__STATED EXERCISE__:
Reproduce all the material exactly, minus any pictures it holds.

------------------------------------------------------------

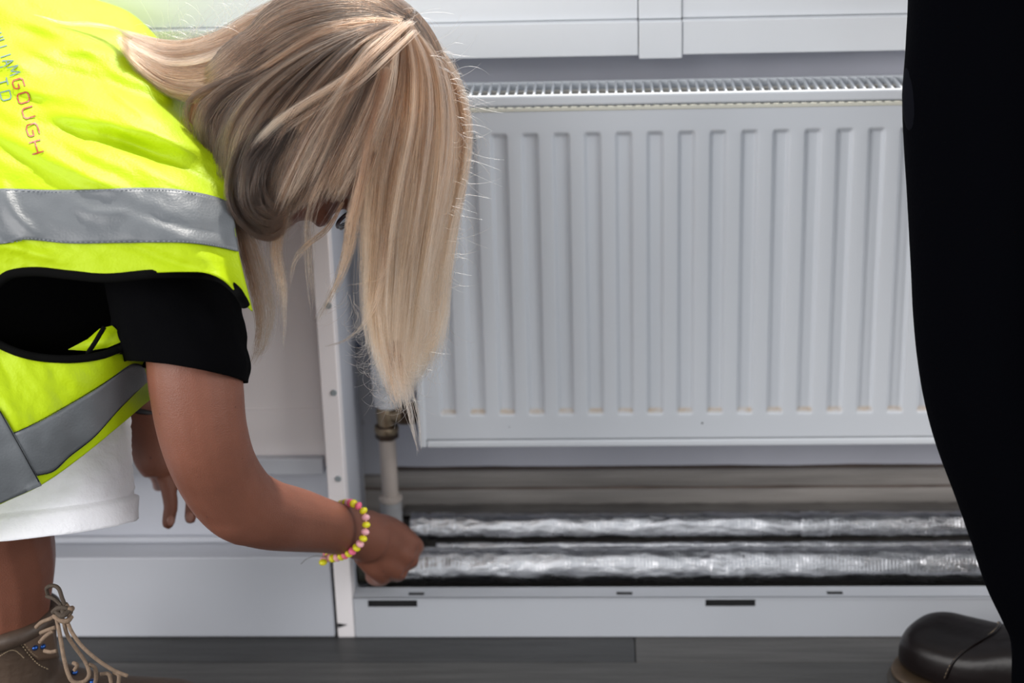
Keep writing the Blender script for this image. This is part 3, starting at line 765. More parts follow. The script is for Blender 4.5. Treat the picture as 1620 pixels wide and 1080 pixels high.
for i in range(NV):
    row = []
    for j in range(NU):
        px, py, d = bp_[i][j]
        t = i / (NV - 1)
        k = 1.0 - 0.8 * sstep(0.55, 0.75, t)
        wr = fold_h(px, py) * 1.7 + 0.0075 * k * fbm((px * .88 + py * .47) / 190.0, (-px * .47 + py * .88) / 34.0, 1.3, 3) + 0.0008 * fbm(px / 20.0, py / 14.0, 4, 2)
        row.append(W(px, py, d - wr))
    rowsv.append(row)
vv_ = [p for r in rowsv for p in r]
vest = link('vest', mesh('vest', vv_, grid_faces(NU, NV)), hiviz, her); solid(vest, 0.0012, 1)
back_bvh = BVHTree.FromPolygons([tuple(p) for p in vv_], grid_faces(NU, NV))
front_net = [
    [(-320, 450, 1.52), (-200, 446, 1.52), (-60, 505, 1.535), (0, 543, 1.54), (50, 562, 1.54), (110, 568, 1.545), (175, 560, 1.56), (222, 560, 1.61), (262, 570, 1.72)],
    [(-320, 600, 1.51), (-200, 600, 1.51), (-60, 620, 1.525), (0, 635, 1.53), (50, 640, 1.535), (110, 632, 1.545), (170, 612, 1.57), (220, 600, 1.62), (262, 595, 1.72)],
    [(-320, 760, 1.52), (-200, 760, 1.515), (-60, 735, 1.525), (0, 718, 1.535), (50, 706, 1.54), (110, 680, 1.555), (175, 645, 1.58), (225, 620, 1.63), (262, 610, 1.72)],
    [(-320, 900, 1.545), (-200, 880, 1.54), (-60, 832, 1.545), (0, 797, 1.55), (62, 768, 1.558), (125, 724, 1.572), (185, 675, 1.595), (237, 632, 1.64), (266, 618, 1.72)],
]
fp_ = patch_pts(front_net, 110, 60)
fv = []
for i in range(60):
    for j in range(110):
        px, py, d = fp_[i][j]
        fv.append(W(px, py, d - 0.004 * fbm(px / 60.0 - py / 80.0, (px + py) / 120.0, 7.7, 3)))
vf = link('vest_front', mesh('vest_front', fv, grid_faces(110, 60)), hiviz, vest); solid(vf, 0.0012)
front_bvh = BVHTree.FromPolygons([tuple(p) for p in fv], grid_faces(110, 60))
def hit(px, py, bvh, off):
    d = ray(px, py).normalized()
    loc, nr, idx, dist = bvh.ray_cast(CAM, d)
    if loc is None:
        loc, nr, idx, dist = bvh.find_nearest(CAM + d * 1.6)
        dd = (loc - CAM).dot(FW); loc = W(px, py, dd); return loc - d * off
    return loc - d * off
def band(name, top, bot, bvh, m, parent, nu=60, nv=10, off=0.0022, th=0.0008):
    """a sewn-on strip between two outline curves, lying on the cloth"""
    a = catmull(top, nu); b = catmull(bot, nu); v = []
    for i in range(nv):
        t = i / (nv - 1)
        for j in range(nu):
            q = a[j] * (1 - t) + b[j] * t; v.append(hit(q[0], q[1], bvh, off))
    o = link(name, mesh(name, v, grid_faces(nu, nv)), m, parent); solid(o, th, -1); return o
def line_on(name, pts, bvh, m, parent, wpx=1.0, off=0.003, n=60):
    c = catmull(pts, n); v = [hit(q[0], q[1], bvh, off) for q in c]
    return tube(name, v, wpx * 1.53 / FPX, m, parent, 6)
stripm = retro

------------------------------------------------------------

__RESULT__:
Keep writing the Blender script for this image. This is part 3, starting at line 765. More parts follow. The script is for Blender 4.5. Treat the picture as 1620 pixels wide and 1080 pixels high.
for i in range(NV):
    row = []
    for j in range(NU):
        px, py, d = bp_[i][j]
        t = i / (NV - 1)
        k = 1.0 - 0.8 * sstep(0.55, 0.75, t)
        wr = fold_h(px, py) * 1.7 + 0.0075 * k * fbm((px * .88 + py * .47) / 190.0, (-px * .47 + py * .88) / 34.0, 1.3, 3) + 0.0008 * fbm(px / 20.0, py / 14.0, 4, 2)
        row.append(W(px, py, d - wr))
    rowsv.append(row)
vv_ = [p for r in rowsv for p in r]
vest = link('vest', mesh('vest', vv_, grid_faces(NU, NV)), hiviz, her); solid(vest, 0.0012, 1)
back_bvh = BVHTree.FromPolygons([tuple(p) for p in vv_], grid_faces(NU, NV))
front_net = [
    [(-320, 450, 1.52), (-200, 446, 1.52), (-60, 505, 1.535), (0, 543, 1.54), (50, 562, 1.54), (110, 568, 1.545), (175, 560, 1.56), (222, 560, 1.61), (262, 570, 1.72)],
    [(-320, 600, 1.51), (-200, 600, 1.51), (-60, 620, 1.525), (0, 635, 1.53), (50, 640, 1.535), (110, 632, 1.545), (170, 612, 1.57), (220, 600, 1.62), (262, 595, 1.72)],
    [(-320, 760, 1.52), (-200, 760, 1.515), (-60, 735, 1.525), (0, 718, 1.535), (50, 706, 1.54), (110, 680, 1.555), (175, 645, 1.58), (225, 620, 1.63), (262, 610, 1.72)],
    [(-320, 900, 1.545), (-200, 880, 1.54), (-60, 832, 1.545), (0, 797, 1.55), (62, 768, 1.558), (125, 724, 1.572), (185, 675, 1.595), (237, 632, 1.64), (266, 618, 1.72)],
]
fp_ = patch_pts(front_net, 110, 60)
fv = []
for i in range(60):
    for j in range(110):
        px, py, d = fp_[i][j]
        fv.append(W(px, py, d - 0.004 * fbm(px / 60.0 - py / 80.0, (px + py) / 120.0, 7.7, 3)))
vf = link('vest_front', mesh('vest_front', fv, grid_faces(110, 60)), hiviz, vest); solid(vf, 0.0012)
front_bvh = BVHTree.FromPolygons([tuple(p) for p in fv], grid_faces(110, 60))
def hit(px, py, bvh, off):
    d = ray(px, py).normalized()
    loc, nr, idx, dist = bvh.ray_cast(CAM, d)
    if loc is None:
        loc, nr, idx, dist = bvh.find_nearest(CAM + d * 1.6)
        dd = (loc - CAM).dot(FW); loc = W(px, py, dd); return loc - d * off
    return loc - d * off
def band(name, top, bot, bvh, m, parent, nu=60, nv=10, off=0.0022, th=0.0008):
    """a sewn-on strip between two outline curves, lying on the cloth"""
    a = catmull(top, nu); b = catmull(bot, nu); v = []
    for i in range(nv):
        t = i / (nv - 1)
        for j in range(nu):
            q = a[j] * (1 - t) + b[j] * t; v.append(hit(q[0], q[1], bvh, off))
    o = link(name, mesh(name, v, grid_faces(nu, nv)), m, parent); solid(o, th, -1); return o
def line_on(name, pts, bvh, m, parent, wpx=1.0, off=0.003, n=60):
    c = catmull(pts, n); v = [hit(q[0], q[1], bvh, off) for q in c]
    return tube(name, v, wpx * 1.53 / FPX, m, parent, 6)
stripm = retro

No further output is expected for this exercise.